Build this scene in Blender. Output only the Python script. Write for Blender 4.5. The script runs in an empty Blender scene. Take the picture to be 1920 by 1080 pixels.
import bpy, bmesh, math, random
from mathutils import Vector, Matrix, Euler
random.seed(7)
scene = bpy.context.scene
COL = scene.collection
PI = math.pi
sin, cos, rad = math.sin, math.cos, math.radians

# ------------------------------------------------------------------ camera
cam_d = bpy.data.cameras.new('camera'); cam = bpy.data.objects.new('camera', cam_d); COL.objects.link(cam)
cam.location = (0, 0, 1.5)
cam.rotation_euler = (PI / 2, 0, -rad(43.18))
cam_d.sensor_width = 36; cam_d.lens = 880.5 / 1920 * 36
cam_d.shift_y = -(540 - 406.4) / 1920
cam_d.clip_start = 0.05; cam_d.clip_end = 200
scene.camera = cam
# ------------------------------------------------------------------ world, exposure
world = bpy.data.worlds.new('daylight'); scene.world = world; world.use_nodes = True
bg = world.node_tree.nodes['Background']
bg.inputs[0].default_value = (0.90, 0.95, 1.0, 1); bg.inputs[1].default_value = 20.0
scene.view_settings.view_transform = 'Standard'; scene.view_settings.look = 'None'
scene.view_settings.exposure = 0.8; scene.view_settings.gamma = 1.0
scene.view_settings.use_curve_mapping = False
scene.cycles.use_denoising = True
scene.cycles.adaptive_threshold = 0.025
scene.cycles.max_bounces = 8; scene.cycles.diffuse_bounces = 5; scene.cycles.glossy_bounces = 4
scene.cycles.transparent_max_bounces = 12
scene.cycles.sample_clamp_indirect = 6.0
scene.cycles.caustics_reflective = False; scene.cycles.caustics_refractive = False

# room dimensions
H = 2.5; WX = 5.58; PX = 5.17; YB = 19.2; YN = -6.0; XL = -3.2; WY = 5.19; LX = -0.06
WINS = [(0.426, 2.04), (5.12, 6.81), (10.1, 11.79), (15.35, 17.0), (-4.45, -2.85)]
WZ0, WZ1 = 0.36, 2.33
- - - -
Extract exactly the leading lines of the data, stopping at and including the line with "sin, cos, rad".

▶ _EXERCISE RESPONSE_
Build this scene in Blender. Output only the Python script. Write for Blender 4.5. The script runs in an empty Blender scene. Take the picture to be 1920 by 1080 pixels.
import bpy, bmesh, math, random
from mathutils import Vector, Matrix, Euler
random.seed(7)
scene = bpy.context.scene
COL = scene.collection
PI = math.pi
sin, cos, rad = math.sin, math.cos, math.radians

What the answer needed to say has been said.